§ **AVAILABLE DATA**:
========================================

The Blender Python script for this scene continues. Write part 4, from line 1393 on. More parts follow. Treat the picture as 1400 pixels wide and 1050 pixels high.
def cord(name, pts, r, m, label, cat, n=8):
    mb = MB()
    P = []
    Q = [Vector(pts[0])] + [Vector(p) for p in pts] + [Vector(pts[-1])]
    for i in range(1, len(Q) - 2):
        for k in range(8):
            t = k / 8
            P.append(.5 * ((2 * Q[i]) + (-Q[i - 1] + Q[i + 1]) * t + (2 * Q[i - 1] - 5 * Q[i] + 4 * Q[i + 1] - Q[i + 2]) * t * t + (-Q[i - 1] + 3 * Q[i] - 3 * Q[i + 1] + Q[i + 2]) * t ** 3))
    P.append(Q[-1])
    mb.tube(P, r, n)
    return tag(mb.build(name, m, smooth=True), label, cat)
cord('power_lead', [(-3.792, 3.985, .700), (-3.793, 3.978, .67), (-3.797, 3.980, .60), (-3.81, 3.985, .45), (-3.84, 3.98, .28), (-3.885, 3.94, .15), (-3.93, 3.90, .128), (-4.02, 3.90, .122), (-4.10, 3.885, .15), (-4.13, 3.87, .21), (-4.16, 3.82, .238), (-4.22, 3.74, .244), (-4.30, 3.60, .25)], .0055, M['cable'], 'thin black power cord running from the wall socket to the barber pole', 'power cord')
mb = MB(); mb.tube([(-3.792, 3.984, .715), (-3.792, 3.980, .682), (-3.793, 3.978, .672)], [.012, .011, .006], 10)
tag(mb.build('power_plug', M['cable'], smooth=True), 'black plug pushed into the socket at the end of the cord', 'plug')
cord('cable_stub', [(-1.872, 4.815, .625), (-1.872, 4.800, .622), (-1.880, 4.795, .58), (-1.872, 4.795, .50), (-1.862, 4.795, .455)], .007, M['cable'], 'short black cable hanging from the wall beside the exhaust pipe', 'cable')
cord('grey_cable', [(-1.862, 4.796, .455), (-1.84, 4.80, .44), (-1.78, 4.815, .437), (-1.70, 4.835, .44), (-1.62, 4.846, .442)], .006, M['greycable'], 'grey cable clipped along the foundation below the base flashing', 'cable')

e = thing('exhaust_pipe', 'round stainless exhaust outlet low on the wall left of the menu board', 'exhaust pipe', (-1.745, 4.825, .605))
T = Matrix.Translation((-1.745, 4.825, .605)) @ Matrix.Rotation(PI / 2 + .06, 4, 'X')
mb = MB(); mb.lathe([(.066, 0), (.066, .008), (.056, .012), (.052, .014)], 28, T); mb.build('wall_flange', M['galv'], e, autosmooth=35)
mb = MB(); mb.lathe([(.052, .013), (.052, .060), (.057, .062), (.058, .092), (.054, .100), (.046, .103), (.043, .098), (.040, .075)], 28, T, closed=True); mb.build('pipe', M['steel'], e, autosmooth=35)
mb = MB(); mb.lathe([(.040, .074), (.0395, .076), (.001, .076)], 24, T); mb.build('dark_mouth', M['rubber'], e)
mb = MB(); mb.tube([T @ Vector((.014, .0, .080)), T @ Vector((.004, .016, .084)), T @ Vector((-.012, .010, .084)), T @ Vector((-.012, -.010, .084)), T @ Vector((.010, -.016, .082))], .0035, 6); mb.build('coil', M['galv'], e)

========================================

§ **GIVEN PROBLEM**: Write the whole listing out again. Keep every line exactly as it is.

§ **COMPLETE OUTPUT**:
The Blender Python script for this scene continues. Write part 4, from line 1393 on. More parts follow. Treat the picture as 1400 pixels wide and 1050 pixels high.
def cord(name, pts, r, m, label, cat, n=8):
    mb = MB()
    P = []
    Q = [Vector(pts[0])] + [Vector(p) for p in pts] + [Vector(pts[-1])]
    for i in range(1, len(Q) - 2):
        for k in range(8):
            t = k / 8
            P.append(.5 * ((2 * Q[i]) + (-Q[i - 1] + Q[i + 1]) * t + (2 * Q[i - 1] - 5 * Q[i] + 4 * Q[i + 1] - Q[i + 2]) * t * t + (-Q[i - 1] + 3 * Q[i] - 3 * Q[i + 1] + Q[i + 2]) * t ** 3))
    P.append(Q[-1])
    mb.tube(P, r, n)
    return tag(mb.build(name, m, smooth=True), label, cat)
cord('power_lead', [(-3.792, 3.985, .700), (-3.793, 3.978, .67), (-3.797, 3.980, .60), (-3.81, 3.985, .45), (-3.84, 3.98, .28), (-3.885, 3.94, .15), (-3.93, 3.90, .128), (-4.02, 3.90, .122), (-4.10, 3.885, .15), (-4.13, 3.87, .21), (-4.16, 3.82, .238), (-4.22, 3.74, .244), (-4.30, 3.60, .25)], .0055, M['cable'], 'thin black power cord running from the wall socket to the barber pole', 'power cord')
mb = MB(); mb.tube([(-3.792, 3.984, .715), (-3.792, 3.980, .682), (-3.793, 3.978, .672)], [.012, .011, .006], 10)
tag(mb.build('power_plug', M['cable'], smooth=True), 'black plug pushed into the socket at the end of the cord', 'plug')
cord('cable_stub', [(-1.872, 4.815, .625), (-1.872, 4.800, .622), (-1.880, 4.795, .58), (-1.872, 4.795, .50), (-1.862, 4.795, .455)], .007, M['cable'], 'short black cable hanging from the wall beside the exhaust pipe', 'cable')
cord('grey_cable', [(-1.862, 4.796, .455), (-1.84, 4.80, .44), (-1.78, 4.815, .437), (-1.70, 4.835, .44), (-1.62, 4.846, .442)], .006, M['greycable'], 'grey cable clipped along the foundation below the base flashing', 'cable')

e = thing('exhaust_pipe', 'round stainless exhaust outlet low on the wall left of the menu board', 'exhaust pipe', (-1.745, 4.825, .605))
T = Matrix.Translation((-1.745, 4.825, .605)) @ Matrix.Rotation(PI / 2 + .06, 4, 'X')
mb = MB(); mb.lathe([(.066, 0), (.066, .008), (.056, .012), (.052, .014)], 28, T); mb.build('wall_flange', M['galv'], e, autosmooth=35)
mb = MB(); mb.lathe([(.052, .013), (.052, .060), (.057, .062), (.058, .092), (.054, .100), (.046, .103), (.043, .098), (.040, .075)], 28, T, closed=True); mb.build('pipe', M['steel'], e, autosmooth=35)
mb = MB(); mb.lathe([(.040, .074), (.0395, .076), (.001, .076)], 24, T); mb.build('dark_mouth', M['rubber'], e)
mb = MB(); mb.tube([T @ Vector((.014, .0, .080)), T @ Vector((.004, .016, .084)), T @ Vector((-.012, .010, .084)), T @ Vector((-.012, -.010, .084)), T @ Vector((.010, -.016, .082))], .0035, 6); mb.build('coil', M['galv'], e)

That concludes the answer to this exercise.